What I have in my hand is Vietnam.
This Vietnam is visually spectacular, still a landscape of layers and colours but perhaps slightly easier to deconstruct, examine and truly know. Those who have not visited may recognise its features. This Vietnam, too, has green as its primary colour, emanating from the tangled jungle of herbs and vegetables at Hanoi's market tables. Mustard leaves and mint are the rice fields and banana trees of this Vietnam.
This Vietnam has also been constructed with material crafted from nature by human hands; slats of carrot, pineapple, cucumber and young banana sawn in kitchens by knives. Laying in a pile like bamboo, bricks and timber, there is anticipation of large scale development in the air, hasty and perhaps without a clear view to the implications. This Vietnam is using energy sparingly, too, a thin conduit of chili transferring just enough heat to keep the metabolism chugging along.

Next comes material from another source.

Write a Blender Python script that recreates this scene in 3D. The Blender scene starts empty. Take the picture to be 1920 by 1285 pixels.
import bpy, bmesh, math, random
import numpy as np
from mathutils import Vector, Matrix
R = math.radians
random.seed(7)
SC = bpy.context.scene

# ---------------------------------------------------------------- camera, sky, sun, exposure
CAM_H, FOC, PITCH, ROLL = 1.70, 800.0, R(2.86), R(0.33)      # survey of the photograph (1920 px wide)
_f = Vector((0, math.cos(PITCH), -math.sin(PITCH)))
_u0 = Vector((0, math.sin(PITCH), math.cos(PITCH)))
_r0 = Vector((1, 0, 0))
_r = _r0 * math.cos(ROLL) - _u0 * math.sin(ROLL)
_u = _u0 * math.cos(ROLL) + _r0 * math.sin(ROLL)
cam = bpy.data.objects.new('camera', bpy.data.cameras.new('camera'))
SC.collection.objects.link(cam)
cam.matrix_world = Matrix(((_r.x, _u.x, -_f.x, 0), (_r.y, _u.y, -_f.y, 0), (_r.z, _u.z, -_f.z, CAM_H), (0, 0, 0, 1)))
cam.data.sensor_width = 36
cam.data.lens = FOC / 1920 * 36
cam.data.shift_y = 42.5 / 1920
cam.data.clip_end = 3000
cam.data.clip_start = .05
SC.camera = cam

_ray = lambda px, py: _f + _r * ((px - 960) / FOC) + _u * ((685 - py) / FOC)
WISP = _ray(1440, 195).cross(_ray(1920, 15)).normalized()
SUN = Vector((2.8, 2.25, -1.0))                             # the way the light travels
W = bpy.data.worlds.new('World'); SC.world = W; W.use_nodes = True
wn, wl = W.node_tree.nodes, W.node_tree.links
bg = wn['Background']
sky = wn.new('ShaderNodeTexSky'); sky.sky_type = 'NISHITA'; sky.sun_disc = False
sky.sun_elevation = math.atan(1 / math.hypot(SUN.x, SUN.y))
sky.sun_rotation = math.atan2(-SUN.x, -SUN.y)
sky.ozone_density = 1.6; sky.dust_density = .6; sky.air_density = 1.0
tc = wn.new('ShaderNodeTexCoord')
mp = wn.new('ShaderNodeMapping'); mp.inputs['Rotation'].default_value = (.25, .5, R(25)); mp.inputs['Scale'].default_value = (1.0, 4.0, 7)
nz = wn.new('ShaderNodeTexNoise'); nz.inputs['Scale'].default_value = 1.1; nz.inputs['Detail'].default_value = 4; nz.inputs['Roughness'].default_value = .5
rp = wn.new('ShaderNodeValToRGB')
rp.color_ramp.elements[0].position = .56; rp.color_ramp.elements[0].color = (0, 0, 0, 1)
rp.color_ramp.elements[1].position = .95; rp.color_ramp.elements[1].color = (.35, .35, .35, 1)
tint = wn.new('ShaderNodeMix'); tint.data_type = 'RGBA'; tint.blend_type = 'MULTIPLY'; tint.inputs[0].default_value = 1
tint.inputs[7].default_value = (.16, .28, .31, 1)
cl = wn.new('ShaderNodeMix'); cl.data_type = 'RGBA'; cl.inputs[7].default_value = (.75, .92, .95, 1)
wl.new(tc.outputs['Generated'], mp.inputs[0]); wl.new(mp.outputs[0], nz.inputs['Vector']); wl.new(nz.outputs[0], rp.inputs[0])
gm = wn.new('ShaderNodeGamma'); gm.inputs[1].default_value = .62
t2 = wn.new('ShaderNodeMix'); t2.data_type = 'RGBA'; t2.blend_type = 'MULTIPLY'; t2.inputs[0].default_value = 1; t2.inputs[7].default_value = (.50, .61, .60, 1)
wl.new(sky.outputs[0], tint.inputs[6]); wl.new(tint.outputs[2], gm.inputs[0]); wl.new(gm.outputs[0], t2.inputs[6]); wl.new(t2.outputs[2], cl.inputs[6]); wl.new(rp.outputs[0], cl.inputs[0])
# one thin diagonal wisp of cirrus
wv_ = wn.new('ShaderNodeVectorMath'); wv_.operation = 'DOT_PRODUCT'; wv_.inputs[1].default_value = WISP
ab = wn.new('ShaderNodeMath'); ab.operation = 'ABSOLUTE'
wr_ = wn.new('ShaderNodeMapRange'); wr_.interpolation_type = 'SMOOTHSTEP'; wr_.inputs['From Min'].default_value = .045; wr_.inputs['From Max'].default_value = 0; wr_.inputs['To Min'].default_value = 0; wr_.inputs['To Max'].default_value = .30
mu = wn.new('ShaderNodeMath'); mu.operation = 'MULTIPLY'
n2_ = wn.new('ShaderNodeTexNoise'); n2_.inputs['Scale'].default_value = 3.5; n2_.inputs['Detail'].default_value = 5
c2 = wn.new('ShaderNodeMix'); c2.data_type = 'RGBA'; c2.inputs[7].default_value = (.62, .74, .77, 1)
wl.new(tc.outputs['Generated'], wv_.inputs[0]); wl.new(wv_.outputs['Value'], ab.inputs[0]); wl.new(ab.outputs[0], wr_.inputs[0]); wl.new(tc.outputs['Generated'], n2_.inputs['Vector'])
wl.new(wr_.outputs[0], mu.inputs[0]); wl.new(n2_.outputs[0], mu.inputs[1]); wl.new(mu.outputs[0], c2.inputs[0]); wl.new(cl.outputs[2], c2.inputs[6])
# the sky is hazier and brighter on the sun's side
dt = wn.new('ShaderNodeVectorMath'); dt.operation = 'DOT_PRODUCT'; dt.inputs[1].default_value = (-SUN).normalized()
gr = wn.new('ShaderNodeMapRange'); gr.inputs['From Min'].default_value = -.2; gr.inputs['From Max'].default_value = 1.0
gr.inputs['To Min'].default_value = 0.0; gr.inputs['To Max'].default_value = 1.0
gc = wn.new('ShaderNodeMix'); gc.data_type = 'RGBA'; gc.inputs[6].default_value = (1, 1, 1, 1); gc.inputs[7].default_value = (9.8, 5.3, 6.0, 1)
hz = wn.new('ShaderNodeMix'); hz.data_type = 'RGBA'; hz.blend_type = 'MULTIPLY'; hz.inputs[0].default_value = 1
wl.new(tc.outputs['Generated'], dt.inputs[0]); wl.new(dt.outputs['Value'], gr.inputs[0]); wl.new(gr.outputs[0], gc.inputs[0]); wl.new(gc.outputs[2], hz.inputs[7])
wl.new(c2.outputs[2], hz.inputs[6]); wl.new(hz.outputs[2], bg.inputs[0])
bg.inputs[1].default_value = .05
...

This Vietnam is populated with flesh; beef giving iron and muscle, a force working to bind all of the other elements together in palatable coexistence, something with legs. Essential in my opinion.
And the success of this Vietnam is at the mercy of the hand that rolls the rice-paper and the degree to which that paper is transparent. Clumsy mismanagement of this Vietnam at such a stage may result in a rather ugly mess, all of the ingredients sinking in a murky quagmire of soy sauce and wasabi.